Le film proprement dit Voyages est divisé en trois
séquences, la première se situant en Pologne, la seconde à Paris et la
dernière à Tel-Aviv. Trois femmes âgées, Riwka, Régine et Vera,
font chacune un voyage vers le passé de l'extermination des Juifs, vers leur enfance,
vers une paix intérieure inaccessible ou vers une « terre promise » peu
accueillante.
Varsovie en 1999 : un groupe de Juifs, pour la plupart de vieilles personnes rescapées du
génocide nazi, se rendent en autocar à Auschwitz. Toutes les formes de
désarroi se lisent dans les regards et sur les visages. Les plaies du passé toujours
ouvertes s'additionnent à celles du présent.
Leur volonté les a conduit là, dans cette Pologne qu'ils ne reconnaissent pas et
qu'ils ne peuvent appréhender autrement qu'avec répulsion.
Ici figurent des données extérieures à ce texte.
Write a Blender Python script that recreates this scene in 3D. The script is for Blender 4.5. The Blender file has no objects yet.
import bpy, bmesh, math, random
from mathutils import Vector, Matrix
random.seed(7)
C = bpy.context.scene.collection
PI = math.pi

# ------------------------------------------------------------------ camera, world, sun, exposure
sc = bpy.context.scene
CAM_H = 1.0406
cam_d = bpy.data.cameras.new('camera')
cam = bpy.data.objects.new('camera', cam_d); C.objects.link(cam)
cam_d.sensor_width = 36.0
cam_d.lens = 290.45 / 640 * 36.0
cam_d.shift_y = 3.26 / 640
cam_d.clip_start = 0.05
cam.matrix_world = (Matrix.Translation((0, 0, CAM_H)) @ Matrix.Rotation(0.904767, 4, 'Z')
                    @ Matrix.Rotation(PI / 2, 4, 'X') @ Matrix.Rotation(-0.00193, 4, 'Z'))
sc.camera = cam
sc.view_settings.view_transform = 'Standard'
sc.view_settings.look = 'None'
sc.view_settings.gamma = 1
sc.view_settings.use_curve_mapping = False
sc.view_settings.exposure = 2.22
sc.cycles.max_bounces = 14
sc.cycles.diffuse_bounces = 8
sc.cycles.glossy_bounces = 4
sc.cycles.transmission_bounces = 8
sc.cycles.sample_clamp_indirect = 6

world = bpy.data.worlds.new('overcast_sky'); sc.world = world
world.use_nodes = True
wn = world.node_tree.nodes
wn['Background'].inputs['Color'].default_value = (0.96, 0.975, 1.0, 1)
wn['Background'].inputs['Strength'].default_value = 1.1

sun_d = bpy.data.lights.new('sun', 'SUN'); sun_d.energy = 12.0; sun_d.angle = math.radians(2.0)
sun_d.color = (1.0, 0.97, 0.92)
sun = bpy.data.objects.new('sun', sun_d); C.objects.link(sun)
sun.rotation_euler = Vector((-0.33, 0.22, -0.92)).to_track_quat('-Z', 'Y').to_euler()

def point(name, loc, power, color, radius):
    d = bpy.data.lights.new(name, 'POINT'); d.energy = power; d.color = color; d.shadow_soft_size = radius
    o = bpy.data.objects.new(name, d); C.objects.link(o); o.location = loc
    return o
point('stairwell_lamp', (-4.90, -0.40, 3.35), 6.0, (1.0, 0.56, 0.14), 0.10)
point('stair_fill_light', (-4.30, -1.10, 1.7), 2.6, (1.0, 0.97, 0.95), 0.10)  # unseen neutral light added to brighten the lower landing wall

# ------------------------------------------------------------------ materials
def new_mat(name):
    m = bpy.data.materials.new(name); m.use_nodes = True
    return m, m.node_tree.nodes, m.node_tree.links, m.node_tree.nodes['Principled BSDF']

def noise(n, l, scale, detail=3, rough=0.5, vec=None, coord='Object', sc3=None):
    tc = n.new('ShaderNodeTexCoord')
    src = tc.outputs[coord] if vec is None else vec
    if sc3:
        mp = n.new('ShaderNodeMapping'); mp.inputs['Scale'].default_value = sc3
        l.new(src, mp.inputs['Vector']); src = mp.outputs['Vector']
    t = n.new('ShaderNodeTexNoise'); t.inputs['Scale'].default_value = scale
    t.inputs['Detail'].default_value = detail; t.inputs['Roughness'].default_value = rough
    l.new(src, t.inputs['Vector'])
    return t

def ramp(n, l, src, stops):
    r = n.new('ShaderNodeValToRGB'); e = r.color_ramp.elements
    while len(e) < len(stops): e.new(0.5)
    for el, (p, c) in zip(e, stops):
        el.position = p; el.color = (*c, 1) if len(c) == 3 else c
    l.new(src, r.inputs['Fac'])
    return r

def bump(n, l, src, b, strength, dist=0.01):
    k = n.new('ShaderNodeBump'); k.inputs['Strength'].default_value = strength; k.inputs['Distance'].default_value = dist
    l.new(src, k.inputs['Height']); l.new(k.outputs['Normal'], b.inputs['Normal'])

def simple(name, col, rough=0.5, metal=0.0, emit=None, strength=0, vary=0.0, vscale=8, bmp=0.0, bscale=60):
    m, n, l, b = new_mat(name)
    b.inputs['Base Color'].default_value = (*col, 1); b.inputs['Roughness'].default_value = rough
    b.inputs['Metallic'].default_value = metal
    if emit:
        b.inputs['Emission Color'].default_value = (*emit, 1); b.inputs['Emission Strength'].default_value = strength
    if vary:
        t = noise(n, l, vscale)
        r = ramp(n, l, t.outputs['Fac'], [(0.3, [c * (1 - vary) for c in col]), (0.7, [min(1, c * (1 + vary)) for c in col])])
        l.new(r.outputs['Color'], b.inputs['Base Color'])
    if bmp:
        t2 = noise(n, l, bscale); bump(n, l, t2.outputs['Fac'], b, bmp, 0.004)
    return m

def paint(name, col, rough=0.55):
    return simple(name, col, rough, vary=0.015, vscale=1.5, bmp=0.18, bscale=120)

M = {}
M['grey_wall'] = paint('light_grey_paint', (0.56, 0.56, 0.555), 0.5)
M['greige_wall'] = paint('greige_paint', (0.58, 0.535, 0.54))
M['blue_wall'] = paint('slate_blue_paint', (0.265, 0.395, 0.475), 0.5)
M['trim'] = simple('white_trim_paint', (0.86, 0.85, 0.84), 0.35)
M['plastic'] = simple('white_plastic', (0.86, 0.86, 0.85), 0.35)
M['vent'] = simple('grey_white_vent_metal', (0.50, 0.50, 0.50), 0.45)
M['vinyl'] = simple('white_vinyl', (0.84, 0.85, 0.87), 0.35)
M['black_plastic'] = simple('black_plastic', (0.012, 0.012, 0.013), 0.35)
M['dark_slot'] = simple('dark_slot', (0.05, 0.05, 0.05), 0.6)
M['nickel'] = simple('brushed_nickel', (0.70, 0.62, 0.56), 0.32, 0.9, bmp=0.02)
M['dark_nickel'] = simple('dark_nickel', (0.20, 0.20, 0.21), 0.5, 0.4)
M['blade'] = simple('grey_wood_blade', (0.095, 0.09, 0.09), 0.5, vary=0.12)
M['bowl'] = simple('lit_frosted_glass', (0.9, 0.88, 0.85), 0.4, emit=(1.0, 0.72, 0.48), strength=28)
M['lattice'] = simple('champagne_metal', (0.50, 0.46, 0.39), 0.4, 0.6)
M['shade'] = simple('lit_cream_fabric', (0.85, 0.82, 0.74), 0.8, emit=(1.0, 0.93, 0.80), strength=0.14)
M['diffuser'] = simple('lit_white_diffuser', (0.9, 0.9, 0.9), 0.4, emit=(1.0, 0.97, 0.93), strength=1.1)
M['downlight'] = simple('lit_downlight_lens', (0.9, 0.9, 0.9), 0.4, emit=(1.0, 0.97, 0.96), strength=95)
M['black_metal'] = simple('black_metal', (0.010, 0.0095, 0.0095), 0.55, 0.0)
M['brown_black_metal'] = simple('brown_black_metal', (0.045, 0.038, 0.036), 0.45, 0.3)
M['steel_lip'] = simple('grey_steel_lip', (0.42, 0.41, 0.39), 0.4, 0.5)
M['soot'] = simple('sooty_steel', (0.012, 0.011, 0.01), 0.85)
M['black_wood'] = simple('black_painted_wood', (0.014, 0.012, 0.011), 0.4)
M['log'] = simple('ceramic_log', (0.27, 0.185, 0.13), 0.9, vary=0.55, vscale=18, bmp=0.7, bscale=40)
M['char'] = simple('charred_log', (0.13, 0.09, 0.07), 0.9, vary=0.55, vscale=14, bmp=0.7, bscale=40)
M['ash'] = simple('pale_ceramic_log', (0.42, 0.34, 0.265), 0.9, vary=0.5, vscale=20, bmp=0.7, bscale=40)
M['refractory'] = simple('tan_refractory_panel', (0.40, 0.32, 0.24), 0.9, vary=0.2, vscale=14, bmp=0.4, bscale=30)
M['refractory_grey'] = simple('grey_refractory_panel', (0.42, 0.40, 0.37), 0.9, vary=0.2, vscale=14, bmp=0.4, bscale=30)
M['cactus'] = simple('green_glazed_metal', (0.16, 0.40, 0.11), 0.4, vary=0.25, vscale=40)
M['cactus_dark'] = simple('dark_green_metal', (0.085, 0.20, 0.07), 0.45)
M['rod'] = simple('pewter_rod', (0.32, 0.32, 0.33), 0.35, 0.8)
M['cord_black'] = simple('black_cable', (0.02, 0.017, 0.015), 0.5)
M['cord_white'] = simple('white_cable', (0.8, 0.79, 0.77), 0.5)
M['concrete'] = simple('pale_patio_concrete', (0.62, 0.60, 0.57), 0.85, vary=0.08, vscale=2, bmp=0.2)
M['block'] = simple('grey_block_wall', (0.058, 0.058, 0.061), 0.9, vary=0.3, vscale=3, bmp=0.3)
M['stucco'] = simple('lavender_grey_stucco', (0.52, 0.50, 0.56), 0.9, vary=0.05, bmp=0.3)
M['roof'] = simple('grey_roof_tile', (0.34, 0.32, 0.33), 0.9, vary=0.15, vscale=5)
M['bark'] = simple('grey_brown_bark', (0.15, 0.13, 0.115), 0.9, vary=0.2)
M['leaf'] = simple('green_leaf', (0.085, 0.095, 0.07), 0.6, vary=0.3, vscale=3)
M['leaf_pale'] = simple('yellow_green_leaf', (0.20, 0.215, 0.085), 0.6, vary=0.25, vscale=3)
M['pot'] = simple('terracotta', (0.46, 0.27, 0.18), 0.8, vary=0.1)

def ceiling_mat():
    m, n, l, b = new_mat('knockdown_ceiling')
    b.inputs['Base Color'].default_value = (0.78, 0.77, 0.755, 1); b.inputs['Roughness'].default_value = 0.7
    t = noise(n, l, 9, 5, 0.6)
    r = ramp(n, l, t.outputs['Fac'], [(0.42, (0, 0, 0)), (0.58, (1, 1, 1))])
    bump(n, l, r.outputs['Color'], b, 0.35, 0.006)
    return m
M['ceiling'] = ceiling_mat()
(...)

Chacun se pose
cette question muette et sans réponse satisfaisante : « Pourquoi suis-je revenu
ici ? » Mais quelques phrases échangées en yiddish, et c'est le monde
d'avant Auschwitz qui revit à nouveau, timidement.
Tout au long du film, le yiddish, cette langue rayée par un cataclysme de l'histoire,
s'invite à tous propos, entre le russe, l'hébreu ou le français, pour
traduire des émotions spécifiques, pour se moquer ou pour chercher son chemin en
Israël où presque personne ne le parle. Tout est exprimé avec beaucoup de
retenue, sans complaisance ni sentimentalisme. Les épreuves n'ont pas soudé les
rescapés mais elles ont créé comme un espace commun où se tissent des
liens complexes, où s'expriment des potins, des rancœurs, des illusions, de
l'humour et de la générosité.
Les acteurs, professionnels ou non, ont une présence magnifique. Certains jouent
également dans le court métrage Madame Jacques sur la Croisette qui a les
mêmes qualités que Voyages mais se situe davantage dans le registre d'une
comédie douce-amère.
L'ensemble des séquences de ce DVD, films et commentaires par Emmanuel Finkiel, sont
à recommander chaleureusement. Le réalisateur et son équipe y font preuve
à la fois de délicatesse et d'un sens aigu de l'observation.